Tema molto presente è l’autoproduzione: non è chiaro quanto sia effetto della crisi, per cui le aziende non chiamano più i designer, e quanto delle scuole di design che riversano sul mercato folle di giovani designer (ma in un futuro ipotetico, di fuoruscita dalla crisi, i giovani designer sui territori potrebbero essere una risorsa per aiutare le piccole/medie aziende ad affrontare i problemi non solo di progettazione, ma di comunicazione e costruzione dell’immagine coordinata, di organizzazione della distribuzione, temi sui quali è grande la loro debolezza). Tra tutte le esposizioni sull’autoproduzione si ricordi Milanosiautoproduce promossa da un gruppo con Alessandro Mendini il quale ha motivato il carattere particolare della mostra, dove si è esposto senza filtri o selezioni, con un richiamo al Mao degli anni ’50, quando invocava per il rinnovamento culturale della Cina “che cento fiori fioriscano, che cento scuole gareggino”. È tema molto presente, si diceva, ma è anche tema ricorrente, che ha percorso in modi diversi l’intera storia del design negli ultimi duecento anni.

Infine un motivo di riflessione: a distanza di qualche anno, IKEA ripropone con ampiezza la sua collezione PS, quella più orientata al design, ci si dice.
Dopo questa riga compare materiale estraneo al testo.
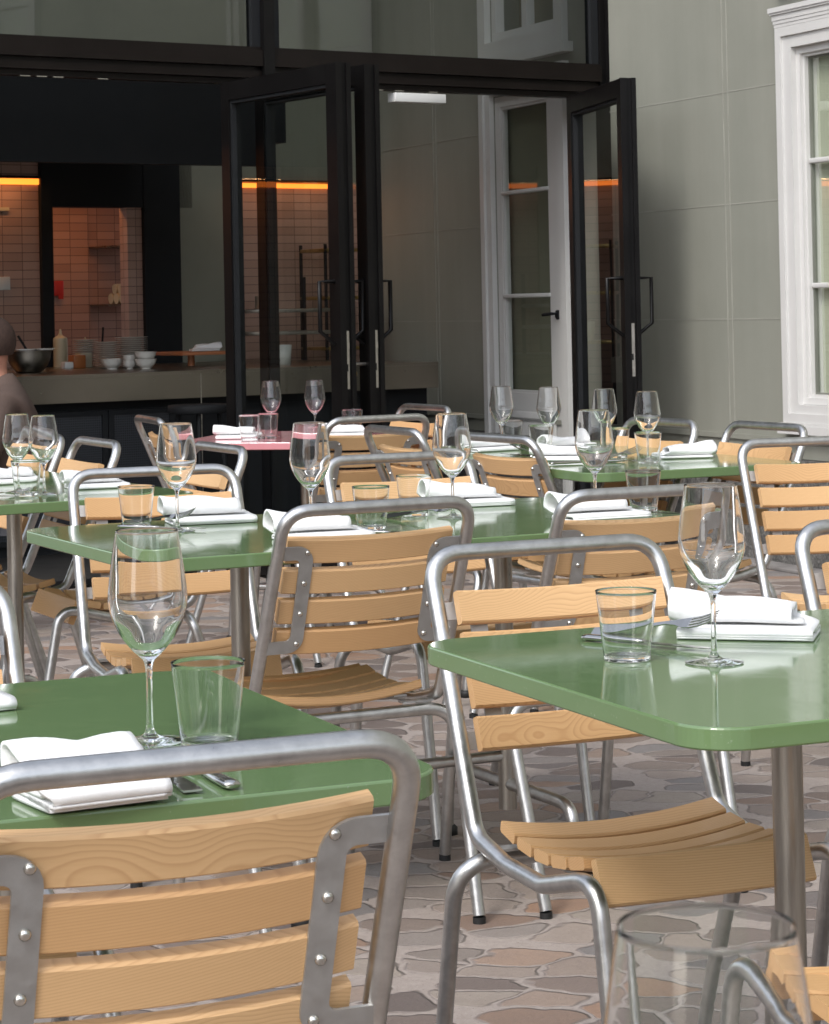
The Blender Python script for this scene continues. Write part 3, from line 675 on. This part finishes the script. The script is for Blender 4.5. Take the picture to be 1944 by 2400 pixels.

Come ha detto Ellen Lupton, curatrice per il design contemporaneo del Cooper-Hewitt National Design Museum di New York, IKEA ha arredato le case della fascia economica dei consumatori dall’Europa alla Corea al Brasile, contribuendo «a far accettare la modernità nella casa… più che il resto del mondo del design nel suo insieme»: non solo della fascia economica ma, in particolare in Italia, con penetrazione progressivamente trasversale. E i produttori italiani sono al terzo posto nel mondo tra i fornitori di IKEA (dopo Cina e Polonia). Lo slogan era: “design belongs in real home“: tema, forse, su cui riflettere.